The Monetary Policy Committee (MPC) of the Reserve Bank of India has reduced the repo rate by 25 basis points.
Governor Sanjay Malhotra announced that the rate has now fallen from 5.5% to 5.25%.
This cut means loans will become cheaper.
As a result, EMIs on home, car, and personal loans are expected to decrease, giving relief to borrowers.
In the previous MPC meeting held on October 1, the repo rate was left unchanged at 5.5%.
Indian Economy Moves Into ‘Goldilocks’ Zone
While reviewing the economic conditions of the past two months, Governor Malhotra said that inflation has stayed moderate since October 2025.
Strong growth combined with low inflation suggests the economy is entering a rare Goldilocks phase.
What does Goldilocks mean?
In economics, this term refers to a situation where growth is steady and inflation remains under control.
The idea comes from the story “Goldilocks and the Three Bears,” where Goldilocks chooses the porridge that is neither too hot nor too cold.
Similarly, India is currently experiencing balanced growth—fast enough to avoid recession but not so rapid that inflation rises sharply.
This balance is ideal for stable economic progress.
How Much Has the Repo Rate Fallen This Year?
Between February and June, the RBI cut the repo rate by a total of 100 basis points, bringing it down from 6.5% to 5.5%.
In the August and October meetings, no changes were made.
With the latest 25 bps cut, the rate now stands at 5.25%.
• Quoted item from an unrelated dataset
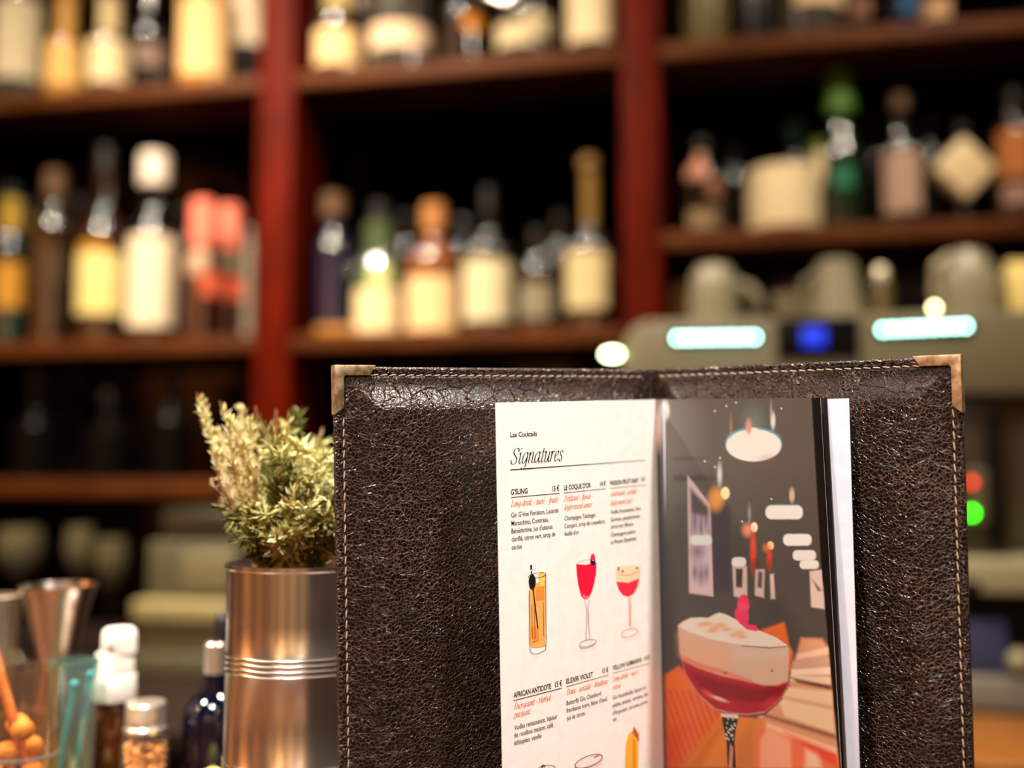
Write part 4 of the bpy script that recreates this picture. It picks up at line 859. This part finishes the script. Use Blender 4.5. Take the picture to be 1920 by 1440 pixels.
bm = bmesh.new(); ubox(bm, 1812, 1852, 880, 985, VF + .012, VF + .03, .003); obj('button_plate', bm, mat('button_plate_grey', (90, 80, 60), .4), em)
bm = bmesh.new(); ubox(bm, 1850, 1874, 760, 1030, VF + .006, VF + .03, .003); obj('group_column', bm, dkm, em)
bm = bmesh.new(); ubox(bm, 1806, 1838, 1090, 1112, VF - .056, VF - .048, .001); obj('tray_latch', bm, dkm, em)
bm = bmesh.new(); ubox(bm, 1770, 1888, 1164, 1262, VF - .035, VF - .015, .003); obj('blue_panel', bm, mat('dull_blue_panel', (46, 52, 86), .5), em)
glow_k = bmesh.new(); u, z = uz(1912, 1240, VF - .05); [setattr(q, 'co', from_uvz(u + q.co.x, VF - .045 + q.co.y, z + q.co.z)) for q in ball(glow_k, (0, 0, 0), .018, 3)]; obj('round_knob', glow_k, steel2, em)
# cups and jugs on top of the machine
CUP = mat('glazed_olive_cream', (124, 117, 94), 0.4); STJ = mat('satin_steel', (200, 190, 160), 0.35, metal=0.7)
ztop = zt + .0004
def on_top(px, v): q = shelf_pt(px, 560, v); return Vector((q.x, q.y, ztop)), (q - CAM).dot(Fv) / FPX, (lambda y: shelf_pt(px, y, v).z - ztop)
b0, sc, hz = on_top(1338, -.22); H = hz(497); R = 46 * sc
t = thing('coffee_mug', 'upturned cream mug on the coffee machine, left of the display', 'mug', b0)
bm = bmesh.new(); lathe(bm, [(R * .8, .001), (R, 0), (R, .006), (R * .98, H * .55), (R * .86, H * .85), (R * .6, H * .98), (R * .3, H)], 28, b0); obj('mug_body', bm, CUP, t)
bm = bmesh.new(); tube(bm, [b0 + Vector((R * .9, 0, H * .72)), b0 + Vector((R * 1.5, 0, H * .62)), b0 + Vector((R * 1.85, 0, H * .4)), b0 + Vector((R * 1.6, 0, H * .16)), b0 + Vector((R * .97, 0, H * .12))], [.011, .013, .012, .011, .010], 10); obj('handle', bm, CUP, t)
b0, sc, hz = on_top(1568, -.20); H = hz(490); R = 52 * sc
t = thing('milk_pitcher', 'tapered cream milk pitcher on the coffee machine, above the display', 'pitcher', b0)
bm = bmesh.new(); lathe(bm, [(R * .9, 0), (R, .004), (R * .95, H * .3), (R * .74, H * .75), (R * .70, H * .95), (R * .5, H), (R * .2, H)], 28, b0); obj('pitcher_body', bm, CUP, t)
bm = bmesh.new(); tube(bm, [b0 + Vector((-R * .72, 0, H * .8)), b0 + Vector((-R * 1.15, 0, H * .7)), b0 + Vector((-R * 1.2, 0, H * .35)), b0 + Vector((-R * .92, 0, H * .2))], .006, 8); obj('handle', bm, CUP, t)
b0, sc, hz = on_top(1484, -.31); H = hz(552); R = 36 * sc
t = thing('espresso_cup', 'low cream cup on the coffee machine between mug and pitcher', 'cup', b0); bm = bmesh.new(); lathe(bm, [(R * .5, .001), (R * .6, 0), (R * .9, H * .5), (R, H), (R * .93, H), (R * .8, H * .4), (R * .3, H * .2)], 24, b0); obj('cup_body', bm, CUP, t)
bm = bmesh.new(); tube(bm, [b0 + Vector((R * .9, 0, H * .8)), b0 + Vector((R * 1.3, 0, H * .6)), b0 + Vector((R * .8, 0, H * .35))], .003, 8); obj('handle', bm, CUP, t)
b0, sc, hz = on_top(1652, -.22); H = hz(500); R = 20 * sc
t = thing('sugar_shaker', 'slim dark shaker with one bright highlight on the coffee machine', 'shaker', b0); bm = bmesh.new(); lathe(bm, [(R * .9, 0), (R, .004), (R, H * .7), (R * .7, H * .8)], 20, b0); obj('shaker_glass', bm, G_OLV, t)
bm = bmesh.new(); lathe(bm, [(R * .75, H * .8), (R * .75, H * .92), (R * .4, H)], 20, b0); obj('shaker_cap', bm, STJ, t)
b0, sc, hz = on_top(1812, -.20); H = hz(468); R = 60 * sc
t = thing('steel_jug', 'big rounded steel jug with a side handle on the coffee machine, near its right end', 'jug', b0)
bm = bmesh.new(); lathe(bm, [(R * .85, 0), (R, .006), (R, H * .4), (R * .85, H * .75), (R * .55, H * .95), (R * .2, H)], 28, b0); obj('jug_body', bm, CUP, t)
bm = bmesh.new(); tube(bm, [b0 + Vector((-R * .6, -.02, H * .9)), b0 + Vector((-R * 1.1, -.02, H * .75)), b0 + Vector((-R * 1.15, -.02, H * .4)), b0 + Vector((-R * .95, -.02, H * .25))], .007, 8); obj('handle', bm, STJ, t)
b0, sc, hz = on_top(1925, -.2); H = hz(505)
t = thing('coffee_packet', 'pale yellow packet at the far end of the coffee machine', 'packet', b0); bm = bmesh.new(); box(bm, b0.x - .04, b0.x + .04, b0.y - .02, b0.y + .02, ztop, ztop + H, bev=.006); obj('packet_body', bm, mat('pale_yellow_packet', (226, 206, 130), .5), t)
bm = bmesh.new(); box(bm, b0.x - .036, b0.x + .036, b0.y - .004, b0.y + .004, ztop + H, ztop + H + .015, bev=.002); obj('folded_top', bm, mat('pale_yellow_packet', (226, 206, 130)), t)
# wooden board in front of the machine
ua, _ = uz(1690, 1360, VF - .2); ub, _ = uz(2080, 1360, VF - .2)
bm = bmesh.new(); box(bm, ua, ub, -0.77, VF - .075, ZB + .0004, ZB + .012, fr, .004)
tag(obj('wooden_board', bm, mat('honey_wood', (158, 98, 36), .4, noise=(132, 76, 24), nscale=10, stretch=(2, 9, 9)), loc=from_uvz((ua + ub) / 2, -.6, ZB)), 'honey coloured wooden board on the back counter in front of the coffee machine', 'board')
# pale appliance at the left
ap = thing('countertop_appliance', 'pale boxy countertop machine with a dark top behind the dried herbs', 'appliance', from_uvz(uz(335, 1262, VF)[0], -.3, ZB), rotz=-TH)
APM = mat('olive_cream_enamel', (116, 108, 78), .45); APD = mat('grey_green_enamel', (86, 82, 60), .5)
bm = bmesh.new(); ubox(bm, 246, 436, 1226, 1262, VF, -.12, .005, zmin=ZB + .0004); obj('base', bm, APD, ap)
bm = bmesh.new(); ubox(bm, 252, 432, 1170, 1228, VF + .02, -.13, .004, VF); obj('lower_body', bm, APM, ap)
bm = bmesh.new(); ubox(bm, 250, 434, 1128, 1168, VF - .008, -.13, .006, VF); obj('front_ledge', bm, mat('pale_cream_enamel', (152, 140, 96), .4), ap)
bm = bmesh.new(); ubox(bm, 262, 432, 1020, 1130, VF + .03, -.13, .006, VF); obj('upper_body', bm, APD, ap)
bm = bmesh.new(); ubox(bm, 330, 426, 1036, 1112, VF + .022, VF + .034, .003, VF); obj('front_panel', bm, APM, ap)
bm = bmesh.new(); ubox(bm, 276, 424, 958, 1022, VF + .05, -.16, .01, VF); obj('dark_hopper', bm, mat('smoked_hopper', (44, 40, 29), .3), ap)
# stemmed glasses behind, at the left
WG = mat('dim_glassware', (88, 83, 60), .25, spec=.6)
for cx, v, ytop, w, lb in ((34, -.25, 990, 90, 'stemmed glass on the back counter, farthest left of the three'), (148, -.22, 988, 56, 'stemmed glass on the back counter, middle one of the three'), (207, -.30, 1010, 62, 'stemmed glass on the back counter beside the pale machine')):
    q = shelf_pt(cx, 1100, v); sc = (q - CAM).dot(Fv) / FPX; b0 = Vector((q.x, q.y, ZB + .0004)); H = shelf_pt(cx, ytop, v).z - ZB; R = w * sc / 2
    t = thing('wine_glass', lb, 'glass', b0, 'stemmed glasses on the back counter')
    bm = bmesh.new(); lathe(bm, [(R * .3, H * .62), (R * .8, H * .7), (R, H * .82), (R * .85, H), (R * .8, H), (R * .94, H * .82), (R * .74, H * .71), (R * .2, H * .64)], 24, b0); obj('bowl', bm, WG, t)
    bm = bmesh.new(); lathe(bm, [(R * .85, 0), (R * .8, .003), (.006, .008), (.004, H * .4), (.006, H * .62)], 20, b0); obj('stem', bm, G_BLK, t)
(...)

What Exactly Is the Repo Rate?
The repo rate is the rate at which the Reserve Bank lends money to commercial banks. When this rate increases, borrowing becomes costlier for banks.
They, in turn, pass on the cost to customers, making personal, home, and vehicle loans more expensive.
When inflation rises, the RBI may increase the repo rate to slow down borrowing and reduce demand.
When inflation is stable, as it is now, the RBI cuts the rate to support growth and make borrowing more affordable.